[START OF DATA TO PROCESS]
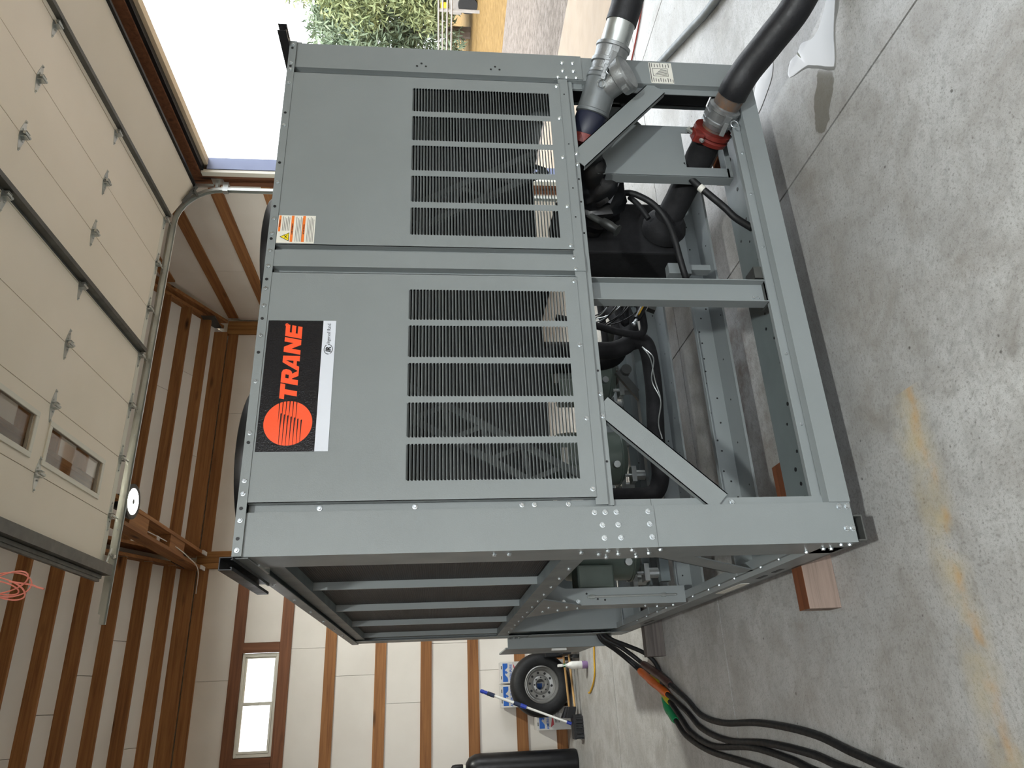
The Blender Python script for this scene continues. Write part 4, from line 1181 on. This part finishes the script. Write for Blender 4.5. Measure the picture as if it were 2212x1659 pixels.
# ================================================================== HOSES AND FITTINGS
def frame_of(d):
    d = Vector(d).normalized(); s = d.cross(Vector((0, 0, 1))).normalized(); return d, s, s.cross(d)

# lower hose: coupler on the pipe stub, black hose curling down to the slab
h1 = thing('water_hose', 'black water hose from the lower red coupling down onto the floor', 'hose', (2.1, -.1, 0), 'black water hoses')
c1 = c0 + dcol*.06
c1 = c0 + dcol*.040
build('coupler', MB().lathe([(.060, 0), (.064, .008), (.064, .022), (.074, .026), (.074, .040), (.070, .044), (.072, .082), (.076, .085), (.076, .098), (.066, .102)], c1, dcol, 28), M['alu'], h1, True)
d_, s_, u_ = frame_of(dcol)
for sg in (-1, 1):
    a = c1+d_*.065+s_*.078*sg
    lv = build('cam_lever', MB().bar(a-d_*.025, a+d_*.03, .014, .034, u_).bar(a+d_*.0+s_*.01*sg, a-d_*.06+s_*.022*sg, .010, .024, u_), M['alu'], h1, bevel=.003)
    build('pull_ring', MB().torus(c1+d_*.075-s_*.10*sg-u_*.03, (.2, 1, .1), .017, .0025, 20, 6), M['zinc'], lv)
build('lug_band', MB().bar(c1+d_*.055+u_*.071-s_*.025, c1+d_*.055+u_*.071+s_*.025, .010, .035, d_), M['alu'], h1, bevel=.004)
c2 = c1+dcol*.098
build('hose_shank', MB().cyl(c2, c2+dcol*.09, .062, n=28), M['alu'], h1, True)
tag(build('rust_patch', MB().lathe([(.0624, .01), (.0626, .015), (.0626, .05), (.0624, .055)], c2, dcol, 28, False), M['rusty'], h1, True), 'rust-stained shank')
c3 = c2+dcol*.06
hp = [c3, c3+dcol*.05, (2.081, -.165, .270), (2.129, -.275, .205), (2.20, -.42, .125), (2.33, -.60, .080), (2.62, -.88, .076), (3.1, -1.25, .076), (3.7, -1.7, .076)]
build('hose', MB().tube(hp, .068, 22), M['hose'], h1, True)

# upper hose with Y strainer
du = Vector((.795, -.534, -.285)).normalized()
pt = Vector((1.915, .13, .973))
ys_ = thing('y_strainer', 'grey Y strainer pipe fitting on the upper chiller outlet', 'strainer', (2.0, .0, .82))
build('blue_band', MB().lathe([(.070, 0), (.073, .004), (.073, .105), (.070, .11)], pt, du, 26), M['navy'], ys_, True)
build('body', MB().lathe([(.070, 0), (.079, .004), (.079, .016), (.075, .020), (.075, .155), (.079, .16), (.079, .175), (.070, .18)], pt+du*.11, du, 30), M['pipe_grey'], ys_, True)
bd = Vector((.10, -.70, -.69)).normalized()
yb = pt+du*.215
build('branch', MB().lathe([(.062, 0), (.062, .10), (.066, .104), (.084, .108), (.086, .122), (.086, .150), (.078, .160), (.050, .164)], yb, bd, 28), M['alu'], ys_, True)
d2, s2, u2 = frame_of(bd)
for sg in (-1, 1):
    build('branch_ear', MB().bar(yb+bd*.13+s2*.076*sg, yb+bd*.13+s2*.104*sg, .03, .03, d2), M['alu'], ys_, bevel=.005)
build('safety_pin', MB().torus(yb+bd*.09-s2*.115, (.3, 1, .2), .016, .002, 18, 5).tube([yb+bd*.13-s2*.1, yb+bd*.10-s2*.105, yb+bd*.06-s2*.115], .002, 5), M['zinc'], ys_)
h2 = thing('water_hose', 'black water hose leaving the Y strainer towards the doorway', 'hose', (2.3, -.2, .7), 'black water hoses')
q1 = pt+du*.285
build('coupler', MB().lathe([(.070, 0), (.076, .006), (.076, .018), (.070, .023), (.072, .052), (.080, .056), (.080, .072), (.073, .076), (.075, .124), (.080, .128), (.080, .142), (.070, .147)], q1, du, 30), M['alu'], h2, True)
du_, su_, uu_ = frame_of(du)
for sg in (-1, 1):
    a = q1+du*.095+su_*.078*sg
    lv = build('cam_lever', MB().bar(a-du*.03, a+du*.03, .014, .036, uu_).bar(a+su_*.010*sg, a-du*.075+su_*.024*sg, .010, .026, uu_), M['alu'], h2, bevel=.003)
    build('pull_ring', MB().torus(a-du*.09+su_*.026*sg, (.2, 1, .3), .018, .0025, 20, 6), M['zinc'], lv)
vw = Vector((-.62, -.70, .22)); vw = (vw-du*vw.dot(du)).normalized()
a = q1+du*.035+vw*.076
lv = build('cam_lever', MB().bar(a-du*.02, a+du*.02, .036, .014, vw).bar(a+vw*.008, a-du*.07+vw*.014, .024, .010, vw), M['alu'], h2, bevel=.003)
build('pull_ring', MB().torus(a-du*.088+vw*.012, (.5, 1, .2), .018, .0025, 20, 6), M['zinc'], lv)
q2 = q1+du*.14
build('hose_shank', MB().lathe([(.066, 0), (.066, .115), (.069, .12)], q2, du, 30), M['galv'], h2, True)
q3 = q2+du*.105
hp2 = [q3, q3+du*.08, (2.43, -.215, .792), (2.58, -.33, .73), (2.80, -.50, .58), (3.05, -.70, .34), (3.25, -.86, .14), (3.50, -1.05, .076), (3.9, -1.3, .076)]
build('hose', MB().tube(hp2, .071, 22), M['hose'], h2, True)

# ================================================================== TIMBER BLOCKS UNDER THE CHILLER
def block(x0, x1, y0, y1, label, top, side):
    m = MB(); m.cur = 1
    m.box(x0, x1, y0, y1, 0, .139)
    m.m = [1, 0, 1, 1, 1, 1]
    o = build('timber_block', m, [M[top], M[side]], bevel=.003)
    tag(o, label, 'timber', 'timber blocks under the chiller')
block(-.168, .46, .512, .605, 'brown-topped timber block poking out under the near end of the chiller', 'blocktop', 'block')
block(-.205, .46, 3.03, 3.12, 'dark grey timber block under the far end of the chiller', 'blockgrey', 'blockgrey')
block(2.06, 2.46, .512, .605, 'timber block under the doorway side of the chiller', 'blocktop', 'block')
block(1.86, 2.46, 3.03, 3.12, 'timber block hidden at the far doorway corner of the chiller', 'blockgrey', 'blockgrey')

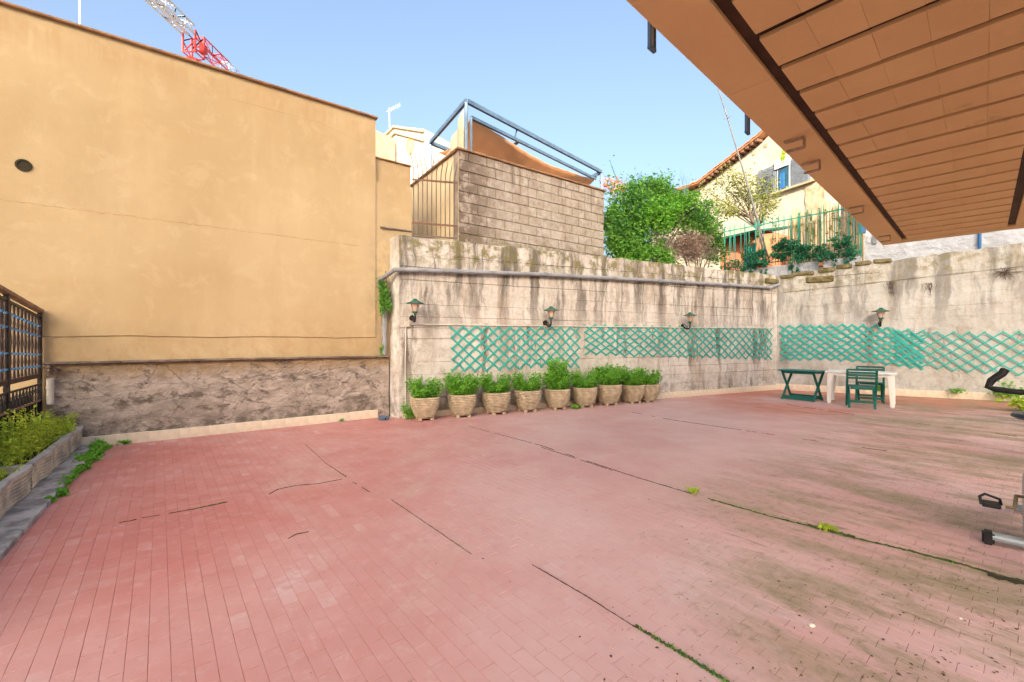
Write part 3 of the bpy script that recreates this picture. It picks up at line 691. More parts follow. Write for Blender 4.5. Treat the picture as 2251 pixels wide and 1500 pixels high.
piece('end_beam', XE, 11.25, -.999, yg0 - .001, .006); piece('inner_beam', -.8, XE - .001, -.999, yh1, .006)
piece('parapet', -.8, 11.25, 1.23, 1.349, .01, 1.0).location = (0, 0, .235)
RS = .442; rows = int((XE - (-5.5)) / RS) + 1
bmes = []
for k in range(4):
    l, w_ = RS - .060, (yg1 - yh0) / 5
    g = MB(); t = .0028
    g.box(-l / 2 + random.uniform(0, .006), -w_ / 2 + .0003, 0, l / 2 - random.uniform(0, .006), w_ / 2 - .0003, .03); bmes.append(g.mesh('hollow_block', MSo, bevel=.0015, seg=1))
for r in range(rows):
    xc = XE - .012 - RS / 2 - r * RS + .0
    if xc < -.5: break
    wb = (yg1 - yh0) / 5; sh = (.5 if r % 2 else 0) * 0
    for c in range(5):
        o = link('hollow_block', random.choice(bmes), bal); o.location = (xc, yh0 + wb * (c + .5), SZ + random.uniform(-.0025, .0025)); o.rotation_euler = (random.uniform(-.002, .002), random.uniform(-.003, .003), random.uniform(-.002, .002))
# steel angle brackets under the beam, seen against the soffit
M['bracket'] = simple('painted_bracket', (.50, .32, .19), (.26, .16, .09), 12, .5)
for (px, py) in ((1768, 300), (1802, 352), (1898, 452), (1957, 517)):
    d = (SZ - EYE) * F / (HY - py); p = FS.local((( px - CX) / F * d, d, SZ))
    g = MB(); g.bar((p.x, p.y, SZ - .001), (p.x, p.y, SZ - .10), .012, .05, (1, 0, 0)); g.bar((p.x, p.y, SZ - .1), (p.x, p.y + .14, SZ - .1), .05, .012); g.bar((p.x, p.y, SZ - .008), (p.x, p.y + .16, SZ - .008), .05, .012)
    g.build('hook_bracket', M['bracket'], bal)
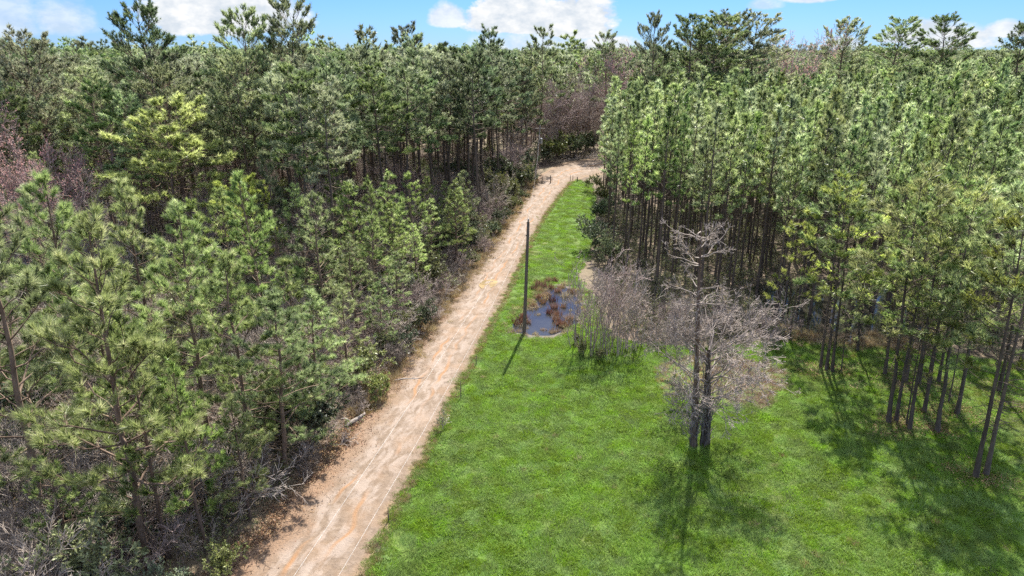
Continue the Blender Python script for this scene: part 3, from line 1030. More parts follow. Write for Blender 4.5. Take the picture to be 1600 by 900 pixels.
[END OF DATA TO PROCESS]
_GOAL_:
Both the first line of the records above and the line containing "d = Vector(d).normalized();" belong in the copy; please return them and every line between, exactly, minus the pictures.

_ANSWER TO THIS TASK_:
The Blender Python script for this scene continues. Write part 4, from line 1181 on. This part finishes the script. Write for Blender 4.5. Measure the picture as if it were 2212x1659 pixels.
# ================================================================== HOSES AND FITTINGS
def frame_of(d):
    d = Vector(d).normalized(); s = d.cross(Vector((0, 0, 1))).normalized(); return d, s, s.cross(d)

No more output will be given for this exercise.